Made In L.A.: Alex Olson, 38/60
Made In L.A. is coming to the Hammer, Barnsdall Park, LAXART, and billboards around town on June 2 and will showcase sixty emerging, under-recognized Los Angeles artists–one of which will be voted to win a $100,000 prize. In order to help you make an educated vote this summer, we’re counting down to Made In L.A. by showcasing each artist participating in the biennial.
Alex Olson is a Los Angeles based painter whose work, although abstract, is all about language.
Her paintings are meditations on shapes and color, often pools of movement that are so full they become static. With this as the base, she then places what could be seen as exclamation points by way of a few shapes in colors that are outside of the palette already created, deviations from the visual language established. They very often look like painted scribbles and notes and pages torn from a very studious high schooler’s notebook to serve as the inspiration for oil paintings. The work often dips into graphic design, geometric shapes, lines, and repetitions almost making her work look like giant book covers or wallpapers for a computer.

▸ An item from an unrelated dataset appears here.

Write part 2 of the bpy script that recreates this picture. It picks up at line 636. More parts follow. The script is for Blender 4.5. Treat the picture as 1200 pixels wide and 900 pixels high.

Language steps into play on many levels. As mentioned, her visual language is the starting point for her painting, a blank canvas already created on a blank canvas. In Cover and Ad, above left and right, she has established a voice of the painting, which she then breaks: Cover sees a black lined grid which she then places abstract thought bubbles atop of while Ad establishes a blue and green system of lines, which she then erases in a negative space calligraphy. Furthering language, they all seem to get at reading and writing and literature and book design, with titles like Translation, Prose, Stanza, and For The Librarian. Some of Olson’s paintings are almost literal expression of these literary concepts through paintings, Alliteration being a perfect example of that.
Alex Olson has an agenda to her abstraction, one that involves lots of reading of shapes and colors. She’s one of lots of abstract persons at Made In L.A., a list that seems to grow with every week. What makes her stand out from the rest is her being rooted in language, whether it is visual language or the English language. We’re anticipating a piece that exemplifies both perfectly: a sea of color of shapes punctuated with a deviation in the pattern she has established, likely named after the literary device it seeks to explain.